Input records
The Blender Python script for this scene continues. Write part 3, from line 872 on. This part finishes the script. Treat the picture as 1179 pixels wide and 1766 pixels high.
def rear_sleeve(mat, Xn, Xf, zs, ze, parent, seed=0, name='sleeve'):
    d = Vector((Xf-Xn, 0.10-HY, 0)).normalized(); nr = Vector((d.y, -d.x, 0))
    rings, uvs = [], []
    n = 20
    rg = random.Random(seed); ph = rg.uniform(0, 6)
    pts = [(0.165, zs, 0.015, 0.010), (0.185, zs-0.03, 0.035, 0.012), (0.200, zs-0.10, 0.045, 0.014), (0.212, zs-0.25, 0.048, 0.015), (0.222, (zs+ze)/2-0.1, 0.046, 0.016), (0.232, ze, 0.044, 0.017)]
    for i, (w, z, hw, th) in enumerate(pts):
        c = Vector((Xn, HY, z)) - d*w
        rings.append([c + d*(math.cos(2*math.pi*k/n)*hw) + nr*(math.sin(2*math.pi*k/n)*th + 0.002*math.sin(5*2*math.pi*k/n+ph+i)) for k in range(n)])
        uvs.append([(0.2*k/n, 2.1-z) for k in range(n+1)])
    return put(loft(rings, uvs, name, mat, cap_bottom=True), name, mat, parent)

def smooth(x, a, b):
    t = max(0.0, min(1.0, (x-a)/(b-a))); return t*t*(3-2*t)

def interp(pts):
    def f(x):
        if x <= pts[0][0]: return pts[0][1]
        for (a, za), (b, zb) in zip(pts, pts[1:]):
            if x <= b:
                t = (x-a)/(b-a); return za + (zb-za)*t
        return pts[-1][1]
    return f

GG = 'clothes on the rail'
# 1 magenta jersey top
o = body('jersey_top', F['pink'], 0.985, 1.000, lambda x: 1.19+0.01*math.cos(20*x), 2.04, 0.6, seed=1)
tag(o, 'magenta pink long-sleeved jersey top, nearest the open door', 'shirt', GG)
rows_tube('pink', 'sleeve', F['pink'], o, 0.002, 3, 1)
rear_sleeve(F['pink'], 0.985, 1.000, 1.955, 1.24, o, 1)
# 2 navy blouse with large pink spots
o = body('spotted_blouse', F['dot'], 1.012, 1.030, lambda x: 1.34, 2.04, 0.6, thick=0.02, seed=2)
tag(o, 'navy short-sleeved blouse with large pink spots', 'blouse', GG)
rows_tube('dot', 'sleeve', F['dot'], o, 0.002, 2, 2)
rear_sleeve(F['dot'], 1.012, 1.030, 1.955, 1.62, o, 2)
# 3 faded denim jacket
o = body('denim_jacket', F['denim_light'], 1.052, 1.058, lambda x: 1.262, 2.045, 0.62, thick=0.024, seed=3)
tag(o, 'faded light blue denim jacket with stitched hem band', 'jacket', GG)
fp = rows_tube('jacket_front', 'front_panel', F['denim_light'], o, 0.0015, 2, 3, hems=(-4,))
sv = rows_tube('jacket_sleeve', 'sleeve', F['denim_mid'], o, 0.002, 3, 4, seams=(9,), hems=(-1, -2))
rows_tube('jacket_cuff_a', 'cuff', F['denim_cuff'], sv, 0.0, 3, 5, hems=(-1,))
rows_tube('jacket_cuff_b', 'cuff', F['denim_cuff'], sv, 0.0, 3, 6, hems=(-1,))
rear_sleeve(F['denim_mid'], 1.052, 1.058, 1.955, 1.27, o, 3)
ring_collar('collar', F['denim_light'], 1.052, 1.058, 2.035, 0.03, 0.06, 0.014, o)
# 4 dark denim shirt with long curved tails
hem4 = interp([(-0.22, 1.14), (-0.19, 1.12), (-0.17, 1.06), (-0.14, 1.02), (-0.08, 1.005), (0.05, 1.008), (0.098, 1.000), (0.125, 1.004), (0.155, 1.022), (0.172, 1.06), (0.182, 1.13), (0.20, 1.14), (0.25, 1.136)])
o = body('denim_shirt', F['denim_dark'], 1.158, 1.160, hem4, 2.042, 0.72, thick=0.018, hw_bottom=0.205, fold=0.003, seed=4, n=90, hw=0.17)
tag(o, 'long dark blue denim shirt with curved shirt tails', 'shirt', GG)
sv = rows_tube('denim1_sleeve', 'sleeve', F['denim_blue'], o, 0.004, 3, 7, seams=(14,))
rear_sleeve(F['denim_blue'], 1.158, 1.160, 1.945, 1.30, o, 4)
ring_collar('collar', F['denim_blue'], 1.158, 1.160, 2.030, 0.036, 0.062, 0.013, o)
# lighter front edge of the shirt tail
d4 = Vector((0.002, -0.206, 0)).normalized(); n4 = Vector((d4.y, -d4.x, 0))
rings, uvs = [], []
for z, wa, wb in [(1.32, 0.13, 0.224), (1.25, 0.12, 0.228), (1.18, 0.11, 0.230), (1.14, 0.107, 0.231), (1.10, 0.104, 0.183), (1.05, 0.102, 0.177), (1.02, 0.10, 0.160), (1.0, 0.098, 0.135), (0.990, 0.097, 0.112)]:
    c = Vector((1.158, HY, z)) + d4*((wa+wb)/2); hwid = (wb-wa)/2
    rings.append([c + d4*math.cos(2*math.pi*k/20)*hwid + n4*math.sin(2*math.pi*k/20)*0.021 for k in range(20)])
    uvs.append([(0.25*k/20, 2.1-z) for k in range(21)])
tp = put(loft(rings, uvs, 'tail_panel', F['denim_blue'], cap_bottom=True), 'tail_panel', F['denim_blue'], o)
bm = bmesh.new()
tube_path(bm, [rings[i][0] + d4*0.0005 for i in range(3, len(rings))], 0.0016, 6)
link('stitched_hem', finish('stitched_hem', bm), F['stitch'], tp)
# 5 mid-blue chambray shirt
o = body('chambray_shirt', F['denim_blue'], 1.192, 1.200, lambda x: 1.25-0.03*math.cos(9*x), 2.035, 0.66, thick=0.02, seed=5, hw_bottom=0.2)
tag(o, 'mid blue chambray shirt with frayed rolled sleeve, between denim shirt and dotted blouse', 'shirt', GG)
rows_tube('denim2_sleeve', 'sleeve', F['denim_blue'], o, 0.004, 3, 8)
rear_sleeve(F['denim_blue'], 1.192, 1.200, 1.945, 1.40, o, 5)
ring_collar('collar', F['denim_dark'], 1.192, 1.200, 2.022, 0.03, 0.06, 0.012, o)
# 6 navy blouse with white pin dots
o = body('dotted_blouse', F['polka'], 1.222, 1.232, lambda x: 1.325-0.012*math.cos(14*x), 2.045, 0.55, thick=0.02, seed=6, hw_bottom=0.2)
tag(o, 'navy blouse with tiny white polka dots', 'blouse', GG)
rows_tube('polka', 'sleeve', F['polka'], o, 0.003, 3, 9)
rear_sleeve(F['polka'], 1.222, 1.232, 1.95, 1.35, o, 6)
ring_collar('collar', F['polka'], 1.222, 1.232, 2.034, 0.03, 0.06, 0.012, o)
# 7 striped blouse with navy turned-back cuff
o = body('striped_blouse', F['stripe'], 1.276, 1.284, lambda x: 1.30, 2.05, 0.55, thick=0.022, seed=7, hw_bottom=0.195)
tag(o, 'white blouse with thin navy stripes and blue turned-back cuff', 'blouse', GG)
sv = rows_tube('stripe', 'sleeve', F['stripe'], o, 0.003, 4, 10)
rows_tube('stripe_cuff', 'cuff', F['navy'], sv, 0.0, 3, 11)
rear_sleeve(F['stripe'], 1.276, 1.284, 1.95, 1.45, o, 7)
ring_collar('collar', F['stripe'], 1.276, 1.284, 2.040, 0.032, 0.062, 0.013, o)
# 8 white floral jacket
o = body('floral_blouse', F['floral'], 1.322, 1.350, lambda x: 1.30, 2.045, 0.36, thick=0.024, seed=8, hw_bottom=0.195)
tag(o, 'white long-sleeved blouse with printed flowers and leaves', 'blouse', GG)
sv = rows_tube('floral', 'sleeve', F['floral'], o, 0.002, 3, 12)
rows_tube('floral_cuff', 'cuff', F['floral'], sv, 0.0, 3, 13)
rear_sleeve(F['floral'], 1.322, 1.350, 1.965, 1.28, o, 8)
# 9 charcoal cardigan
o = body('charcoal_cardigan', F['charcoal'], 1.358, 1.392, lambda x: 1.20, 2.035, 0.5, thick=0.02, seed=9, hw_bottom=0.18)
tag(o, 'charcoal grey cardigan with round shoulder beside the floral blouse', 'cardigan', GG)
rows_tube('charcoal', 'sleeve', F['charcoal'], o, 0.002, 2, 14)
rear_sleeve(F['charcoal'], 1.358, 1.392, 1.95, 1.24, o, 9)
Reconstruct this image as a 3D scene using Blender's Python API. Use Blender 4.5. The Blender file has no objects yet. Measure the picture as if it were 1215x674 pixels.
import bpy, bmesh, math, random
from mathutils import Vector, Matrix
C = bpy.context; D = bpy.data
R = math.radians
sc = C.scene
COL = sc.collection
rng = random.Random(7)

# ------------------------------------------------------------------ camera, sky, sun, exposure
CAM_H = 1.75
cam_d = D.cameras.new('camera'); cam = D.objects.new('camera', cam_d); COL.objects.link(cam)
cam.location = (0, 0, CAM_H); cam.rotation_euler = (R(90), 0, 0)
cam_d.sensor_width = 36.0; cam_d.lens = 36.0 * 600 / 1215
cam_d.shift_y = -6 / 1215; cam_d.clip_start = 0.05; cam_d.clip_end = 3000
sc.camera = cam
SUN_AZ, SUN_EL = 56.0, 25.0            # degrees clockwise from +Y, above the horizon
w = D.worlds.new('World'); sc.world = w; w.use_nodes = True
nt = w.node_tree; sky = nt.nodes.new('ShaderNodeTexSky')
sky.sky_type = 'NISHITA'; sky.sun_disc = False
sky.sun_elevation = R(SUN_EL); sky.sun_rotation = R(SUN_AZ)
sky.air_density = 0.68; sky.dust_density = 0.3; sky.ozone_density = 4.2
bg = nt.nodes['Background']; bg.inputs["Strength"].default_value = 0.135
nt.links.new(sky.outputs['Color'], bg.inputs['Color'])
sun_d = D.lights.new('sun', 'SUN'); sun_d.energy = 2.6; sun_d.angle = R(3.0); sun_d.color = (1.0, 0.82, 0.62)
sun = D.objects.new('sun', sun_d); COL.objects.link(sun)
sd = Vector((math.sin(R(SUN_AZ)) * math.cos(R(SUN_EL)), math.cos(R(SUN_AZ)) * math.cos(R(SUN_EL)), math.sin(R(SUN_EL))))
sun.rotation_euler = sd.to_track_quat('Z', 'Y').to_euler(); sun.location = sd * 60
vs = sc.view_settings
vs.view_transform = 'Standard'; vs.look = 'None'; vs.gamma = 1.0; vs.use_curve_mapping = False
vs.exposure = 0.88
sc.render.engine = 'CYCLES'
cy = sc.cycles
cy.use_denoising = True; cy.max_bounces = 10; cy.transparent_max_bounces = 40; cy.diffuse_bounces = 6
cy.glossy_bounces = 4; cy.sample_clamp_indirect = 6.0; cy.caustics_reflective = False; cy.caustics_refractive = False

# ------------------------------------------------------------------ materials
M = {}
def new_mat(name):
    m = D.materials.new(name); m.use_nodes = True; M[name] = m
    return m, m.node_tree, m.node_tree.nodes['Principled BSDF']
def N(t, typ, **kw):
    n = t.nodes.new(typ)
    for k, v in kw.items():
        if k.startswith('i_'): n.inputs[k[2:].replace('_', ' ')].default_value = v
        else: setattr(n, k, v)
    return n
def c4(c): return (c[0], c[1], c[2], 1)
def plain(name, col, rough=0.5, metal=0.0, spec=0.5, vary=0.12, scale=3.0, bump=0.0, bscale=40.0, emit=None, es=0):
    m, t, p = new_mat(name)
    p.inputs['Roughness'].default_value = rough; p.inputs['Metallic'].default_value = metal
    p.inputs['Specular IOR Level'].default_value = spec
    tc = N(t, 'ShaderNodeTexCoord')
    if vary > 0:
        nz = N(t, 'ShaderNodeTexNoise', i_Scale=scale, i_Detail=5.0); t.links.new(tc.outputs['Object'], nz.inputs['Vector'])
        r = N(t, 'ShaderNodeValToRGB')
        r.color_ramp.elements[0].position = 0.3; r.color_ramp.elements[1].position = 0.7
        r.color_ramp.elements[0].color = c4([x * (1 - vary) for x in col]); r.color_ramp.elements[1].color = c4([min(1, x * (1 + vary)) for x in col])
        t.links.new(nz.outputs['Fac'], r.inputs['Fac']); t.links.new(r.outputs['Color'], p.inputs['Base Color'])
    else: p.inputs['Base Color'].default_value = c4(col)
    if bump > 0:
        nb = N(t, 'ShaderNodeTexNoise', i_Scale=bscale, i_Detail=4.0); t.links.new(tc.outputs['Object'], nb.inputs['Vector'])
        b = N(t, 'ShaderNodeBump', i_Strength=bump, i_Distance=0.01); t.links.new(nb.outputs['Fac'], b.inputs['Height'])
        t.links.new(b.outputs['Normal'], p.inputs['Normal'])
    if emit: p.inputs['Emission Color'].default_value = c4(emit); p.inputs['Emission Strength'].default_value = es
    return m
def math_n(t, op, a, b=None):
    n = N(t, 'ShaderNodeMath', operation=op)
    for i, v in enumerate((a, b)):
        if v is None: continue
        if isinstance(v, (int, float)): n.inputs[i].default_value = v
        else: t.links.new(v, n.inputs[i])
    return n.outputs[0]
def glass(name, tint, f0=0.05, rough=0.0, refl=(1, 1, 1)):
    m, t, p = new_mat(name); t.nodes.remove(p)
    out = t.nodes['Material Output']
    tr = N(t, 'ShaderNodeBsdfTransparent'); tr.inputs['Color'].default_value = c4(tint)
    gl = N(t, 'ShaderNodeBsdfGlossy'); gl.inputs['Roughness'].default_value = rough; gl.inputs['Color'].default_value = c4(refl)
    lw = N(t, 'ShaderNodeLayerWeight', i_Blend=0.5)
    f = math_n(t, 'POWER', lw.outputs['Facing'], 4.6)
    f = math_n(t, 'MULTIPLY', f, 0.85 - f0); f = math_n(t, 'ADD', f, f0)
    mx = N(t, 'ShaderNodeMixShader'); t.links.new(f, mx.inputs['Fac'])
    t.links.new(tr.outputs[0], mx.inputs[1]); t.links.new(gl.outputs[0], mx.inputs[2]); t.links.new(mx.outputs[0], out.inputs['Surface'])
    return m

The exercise
Extract exactly the run of lines beginning at the line with "Reconstruct this image" and ending at the line with "rng = random.Random(7)", including both ends and nothing beyond them.

Output for this exercise
Reconstruct this image as a 3D scene using Blender's Python API. Use Blender 4.5. The Blender file has no objects yet. Measure the picture as if it were 1215x674 pixels.
import bpy, bmesh, math, random
from mathutils import Vector, Matrix
C = bpy.context; D = bpy.data
R = math.radians
sc = C.scene
COL = sc.collection
rng = random.Random(7)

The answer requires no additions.